Product Management is responsible for defining and supporting the building of desirable, feasible, viable, and sustainable products that meet customer needs over the product-market lifecycle. To do this effectively in a SAFe environment, they must collaborate with various stakeholders to determine the capacity allocation for upcoming Enabler work.
Enabler work refers to the activities that support the development of business features, such as exploration, architecture, infrastructure, and compliance. These are necessary to advance the Solution and build its architectural runway. The capacity allocation for Enabler work is a collaborative effort between Product Management, System Architects/Engineering, and other stakeholders. This ensures that sufficient capacity is allocated for both feature and enabler work, balancing the need to address technical debt, architectural advancements, and other necessary activities that enable future delivery of value.

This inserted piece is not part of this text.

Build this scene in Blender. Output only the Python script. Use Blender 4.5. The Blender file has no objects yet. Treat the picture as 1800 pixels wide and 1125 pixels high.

The SAFe framework suggests a ‘capacity allocation’ approach where a certain percentage of the team’s capacity is allocated to Enabler work. This is not a fixed number but rather a guideline to ensure that teams invest in necessary work that may not directly deliver new customer features but is essential for the long-term health and adaptability of the product. By establishing a capacity allocation for Enabler work, Product Management ensures that there is a balance between delivering new features and maintaining the technical quality and flexibility of the product to adapt to future changes. This approach helps in managing the investment in Enabler work and ensures that it is not overlooked in the pursuit of immediate feature delivery.